Avast! Pirates set to ‘invade’ Tampa in Gasparilla festival

TAMPA, Fla. (AP) — Cannons boomed and pirates galore swarmed downtown Tampa on Tuesday in a prelude to this weekend’s Gasparilla Pirate Fest, expected to draw up to 500,000 revelers to the shores of the bay.

The day’s event was a demand by the costumed pirates, led by Ye Mystic Krewe of Gasparilla, that Mayor Jane Castor turn over a key to the city so that the pirate “invasion” may be averted. Of course, just as mayors have done for more than a century, Castor refused.

“Will you grant our request, or will you cause wrath when instead you protest?” Krewe Captain Truett Gardner demanded amid loud pirate cheers outside City Hall.

“Absolutely not!” Castor replied.

“The wonderful fair city of Tampa is going to fight to the death!” the mayor vowed. “We’re keeping this key.”

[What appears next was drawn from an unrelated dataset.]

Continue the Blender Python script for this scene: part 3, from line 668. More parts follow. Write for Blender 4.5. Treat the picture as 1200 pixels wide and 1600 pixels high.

And so it was decided: The “invasion” and parade will occur Saturday as planned.

Gasparilla Pirate Fest has been held in Tampa almost every year since 1904. It is named for the mythical pirate Jose Gaspar, who legend has it plundered ships and captured hostages in the Gulf of Mexico from the 1780s until around 1821.

There’s not much evidence Gaspar actually existed. The account of his supposedly colorful life first surfaced in the early 1900s in an advertising brochure for the Gasparilla Inn, then located south of Tampa in Boca Grande at the end of a rail line and in need of an exciting promotion.

The “Last of the Buccaneers,” as Gaspar was called, lives on today in the name of Tampa Bay’s NFL team.

Castor said Gasparilla organizers expect as many as a half-million people to attend the parade and related events, including a music festival in the evening. About 150 pirate-themed floats, many firing cannons, will be in the parade, which begins after the “invasion” with a 165-foot-mast (50-meter) ship carrying dozens of pirates.

Beads and other trinkets are tossed Mardi Gras-style to the throng, many of whom will be consuming alcohol and generally engaged in much revelry.

“Gasparilla is just a celebration of Tampa,” Gardner, the Krewe captain, said. “It’s unique. It’s fun.”

The event has not been without controversy.

In 1991, when Tampa played host to Super Bowl XXV, the NFL pressured the Krewe to admit Black members. Instead, Krewe members refused and canceled the parade. Later that year the Krewe reversed its stance, and the parade went forward the next year.

There have been many more Krewes admitted to the event since then and a second parade staged later by the Krewe of Sant’Yago in the historic Hispanic district of Ybor City.

“Nobody wants to see the pirates take over the city,” Castor told the pirates, whom she dubbed “scalawags.” “We will see you Saturday morning.”